Niger Delta militants may be preparing for a new round of violent agitations, going by the posturing of one of their outspoken leaders, Alhaji Mujahid Abubakar Dokubo-Asari, at the weekend.
Dokubo-Asari, leader of the Niger Delta People Salvation Front (NDPSF), gave indication that the scheduled exit of President Goodluck Jonathan from federal power on May 29 would lift what he called “restraining order” for the next phase of struggle in the oil-bearing region.
He spoke at the annual Major Isaac Adaka Boro Memorial Public Event convened by his spokesman, Rex Ekiugbo Anighoro. Dokubo-Asari said that outgoing President Jonathan had been the one mitigating the moves for the struggle for self-determination in the Niger Delta region, adding that with a new government emerging in Nigeria, the next phase of the struggle would also begin.
President Jonathan of the Peoples Democratic Party (PDP) and Bayelsa State in the Niger Delta, lost his reelection bid to Major General Muhammadu Buhari of the All Progressives Congress (APC) and Katsina State, in the March 28 general election. He is billed to hand over for a new government on May 29.
Dokubo-Asari said that Jonathan’s exit from the saddle would “revoke” the “restraining order” on Niger Delta militants who had suspended their struggle for self-determination and resource control since one of their sons was in power.
Henceforth, they will restart the struggle in the region, he said, adding however, that the people of the region were awaiting the Buhari administration to draw the “first blood”. He said: ”Yes, a new government begins in Nigeria and a next phase of our struggle shall begin. Also Jonathan Goodluck Presidency was like a restraining order. Now, that the restraint is lifted. However, we will watch and wait. Let them draw the first blood and we shall determine our best way forward.”
He added: “Truly Nigeria will never be the same again. The future is pregnant.” Dokubo-Asari stated that it remained clear that the APC, as currently constituted and by the posturing of its key members, is “an enemy party determined to murder the remnants of the Niger Delta struggle.”
He continued: ”Should Buhari, who like Pharaoh has determined in his heart to turn desolate the Niger Delta region, draw the first blood by undermining certain interest of the region, begin the systemic arrest, maiming and murder of our comrades, continue the confiscation of our rights to self-determination and treat the region as a conquered region, then it may be honourable for some of us to die in prison or in the field of war as nobody is afraid of him.” He also berated some self-styled ‘Generals’ of the Niger Delta struggle whom he said had proven more than ever that they were “petty penny merchants” as according to him, they had fled the battlefield even before the first fire of the gun, desperately negotiating to be accommodated in Buhari’s government as “field slaves”.

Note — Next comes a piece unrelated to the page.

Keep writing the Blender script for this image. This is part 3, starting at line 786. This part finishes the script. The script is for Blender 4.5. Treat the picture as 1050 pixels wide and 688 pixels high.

Dokubo-Asari called on Niger Delta youths to wake up and be ready for the days ahead, noting that the existence and survival of the Niger Delta People rest with them. “Let it be known that we were not defeated, it was Jonathan and his party that lost an election. We, as a people, indeed the Niger Delta region alongside the Igbos, were never defeated. We collectively rejected the born-to-rule and supremacist agenda which some of our brothers as field slaves and taskmasters supported yet their number shows that they are of little consequence. We must however not take them for granted.“ Continuing, he said that many good and intelligent Niger Delta people did not even know or understand what the region’s struggle was all about, expressing doubt that even the Nigerian President truly understands it.
His words: “He (Jonathan Goodluck) was never in the struggle, he was not a product of the struggle but an establishment beneficiary of our struggle. Our struggle is not and never about becoming the President, it was not about being awarded oil licenses and mouth-watering contracts, it was not about massive infrastructural development of the Niger Delta region, it was not about high scale appointments, employment and empowerment, it was never about interventionist programmes and projects.
“Our struggle indeed is about our collective freedom from a false and forced colonial union that has remained divided and unintegrated. It is about our being conferred a slave status and seen as a conquered people who must exist at the mercy of the overloads and supremacist class using our own brothers as taskmasters against us in a Nigerian Union.
“Our status in the Nigerian enterprise remains that of a conquered people living a slave and prisoner status. This is the collective identity we have as a people, whether you are rich, poor, high, low, big, mighty or small. No matter how well dressed, well fed a slave or a prisoner is, he remains a slave and a prisoner who constantly lives at the mercy and dictates of others with his contributions and consent of no consequence. This is why we must now than ever stand up like the Scottish to determine our going forward for our platforms and reject our oppressors. This will not come easy.”
In the same vein, the Ijaw Youth Council’ spokesman, Omare, pointed out that the Niger Delta People were still not equal stakeholders of the Nigerian project, adding that the calls for the scrapping of the Niger Delta Development Commission (NDDC) among others, indicates what is ahead of the region with General Buhari.